Paris connections, part 5


The Cour du Commerce Saint-André in Paris’ sixth arrondissement is little more than a cobbled alley. Open only to pedestrians, it connects the tony and traffic-choked Boulevard Saint-Germain with the bustling little rue de Buci. But when you step onto its uneven paving stones, you’re stepping onto a spot where centuries of history converge. (Full disclosure: The Cour du Commerce was torn up for renovation during Esteban’s and my last visit, so these photos date from 2009 and 2010, respectively.)

Cobbled street BW BLOG

Cour St Andre 1040621 BW BLOG

This is my fifth and penultimate clue in a series about how everything in Paris is connected. See the past four days’ posts for other hints — and please check back on Sunday for the full story.

23 Responses to “Paris connections, part 5”

  1. Wonderful photos!

  2. That second photo is quintessential Paris. I love the wicker cafe chairs, the cobbled stones, and the corner facades. There is so much history in that beautiful city. Clues everywhere, but I’m not going to guess out loud. See you Sunday. 🙂

    • 6 Heide

      You’ve hit on some of the things I love most about Paris. (Why don’t more cities have colorful wicker chairs?!) And although I’m dying to hear your guess I will respect your privacy. 😉 See you Sunday!

      • Okay, here’s my guess. It’s only partially formed and is perhaps influenced by another comment on your post. Since Paris is built from a center moving outward like spokes (another thing to love about that city) and the photos all feature architecture moving skyward, I’m wondering if that is the loose connection. (Prepared to be completely off the mark). I’m having fun though.

        • 8 Heide

          What a wonderful guess! In a sense, the connection *is* skyward-moving architecture, but more of the “social architecture” variety. Now I fear that the simple answer will come as a disappointment compared to your rather poetic explanation!

          • I’m never disappointed on my visits here, so no worries on that front. It’s really forced us all to think and ponder so honestly any answer would be a good one (and it was). And my goodness, thank you for using the word poetic in a sentence referring to my comment. I’m sitting up just a little taller. 🙂

  3. Heide, your photos are so compelling, it’s all making me want to be there; draws you right in. Love how the black and white shows off the details of structure within a scene.

    • 11 Heide

      It would make me SO HAPPY if my love for this city encouraged you to visit too, Lara. (I’d help with the logistics!) And you’re so right that the black-and-white treatment really brings out the architectural details. If any city was meant to be photographed in grays, it’s Paris!
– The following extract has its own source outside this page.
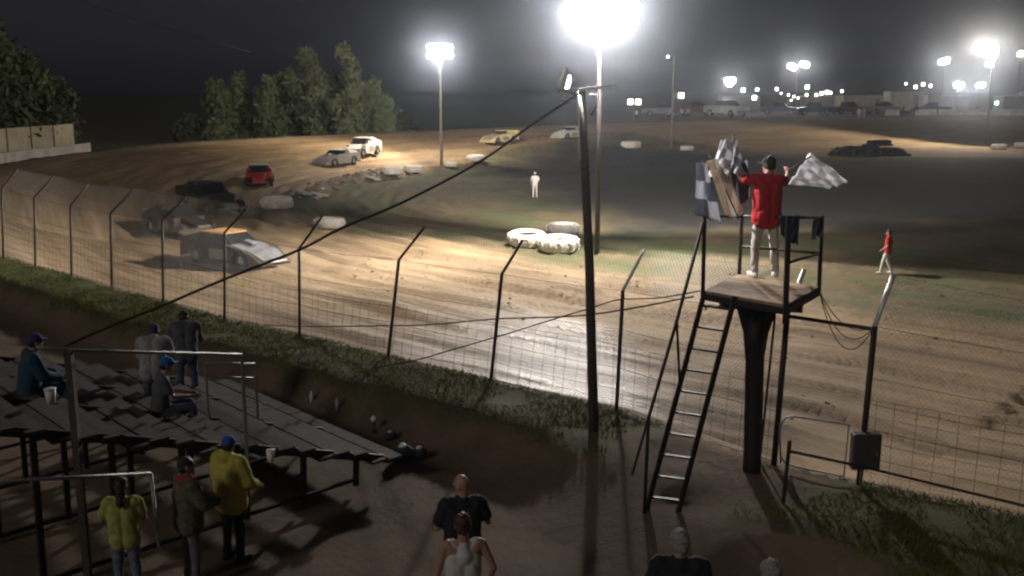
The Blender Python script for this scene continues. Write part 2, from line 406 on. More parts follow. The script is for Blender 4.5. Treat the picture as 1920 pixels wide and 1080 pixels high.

  4. I love how you are putting these in black and white. It just enhances Paris’ charm! ❤

    • 13 Heide

      Thank you! I think Paris was made to be seen in black and white — it really enhances the city’s classic elements, doesn’t it? Thank you so much for stopping by!

  5. Cool pictures ✌👌👍👊👏 są fantastyczne ❤

  6. Nunca andei em ruas assim😊deve ser gostoso contemplar um lugar asim

  7. Paris um lugar que sonho em visita💐🌸💮🏵🌹🌺🌻🌼🌼🌻🌺🌹🏵💮🌸💐🌺🌻🌼🌼🌻🌺💐🌸💮🏵🌹⚘🌷⚘🌷🌼🌻🌺🌷⚘💮🌸💐🏵🌹⚘🌷este lugar é belo como as flores

    • 19 Heide

      É um lindo lugar … espero que você possa visitar algum dia. Obrigada por visitar aqui!

  8. 20 Dina

    How good to be back in Paris! 🙂 Lovely post bringing Paris closer to us, Heide. ❤

    • 21 Heide

      … and how lovely to have you along for the journey, Dina. Thank you so much for stopping by!

  9. This is so very much Paris. Beautiful photos.

    • 23 Heide

      I’m always pleased and honored when you like my photos, Mr. Draco. Thank you so much for stopping by, and for your kind comment!